The Personal Property Securities Act 2009 (Cth)
("PPSA") will commence in Australia on February 1, 2012,
or an earlier date determined by the Minister. If commencement by
that date is not achievable, the Act may be amended such that the
Minister can also determine a later registration commencement time.
It will change many things.
You must identify if and how the PPSA will affect your company,
bearing in mind that the basic concept is that a security interest
in personal property must be registered.
Impact
The PPSA will require many documents that are not currently regarded as security interests of personal property (such as leases, sale agreements where title to goods is retained until payment is made, and agreements providing for personal property to be made available to the other party) to be registered. If they are not registered, and an insolvency event occurs with respect to the party in possession of the personal property, then there is a loss of priority, and property may be vested in that party and available to be sold by a liquidator, receiver, or administrator of that party.
Personal Property
"Personal property" under the PPSA is defined as any
property other than land and prescribed excluded statutory rights.
Personal property therefore includes all tangible and intangible
assets such as motor vehicles, shares, equipment, stock,
receivables, raw materials, work-in-progress, finished goods, plant
and equipment, extracted minerals or petroleum, statutory licences,
contractual rights, intellectual property rights, and confidential
information.
Mining and petroleum tenements have been excluded, and their own
statutory registration regime continues to apply to dealings in
those tenements, including granting security. But where a security
interest is created over a tenement and other items that are
personal property, such as a joint venture interest or a tenement
and geological information, then the Act continues to apply to the
security interest of the personal property item.
Security Interest
A security interest is an interest in personal property provided for by a transaction that in substance secures payment of money or performance of an obligation (regardless of form or title to property). The transactions include fixed charges, floating charges, chattel mortgages, conditional sale agreements, hire purchase agreements, pledges, trust receipts, consignments, lease of goods, assignments, transfers of title, and flawed asset arrangements.
Existing Documents
As part of the PPSA process, a migration time for existing
registered security interests is intended to start one month before
the registration commencement time (i.e., January 1,
2012).
If you have the benefit of a charge over assets of an Australian
company that is currently registered under the Corporations Act,
that registration will be automatically transferred to the PPSA
Register.
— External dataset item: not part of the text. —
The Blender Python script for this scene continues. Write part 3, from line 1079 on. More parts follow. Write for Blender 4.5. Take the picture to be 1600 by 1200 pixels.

You do not need to do anything for that charge.
Security interests over intellectual property currently registered
under legislation such as the Patents Act 1990 (Cth) and the Trade
Marks Act 1995 (Cth), recorded on the IP registers maintained by IP
Australia, will not be migrated and need to be re-registered under
the PPSA and refreshed every seven years. Existing registers will
continue to record security interests, but following commencement
of the PPSA, the PPS register will become the only relevant
register.
Many other security interests currently registered in various
registers will not be automatically migrated across and must be
manually migrated across within two years by the secured party.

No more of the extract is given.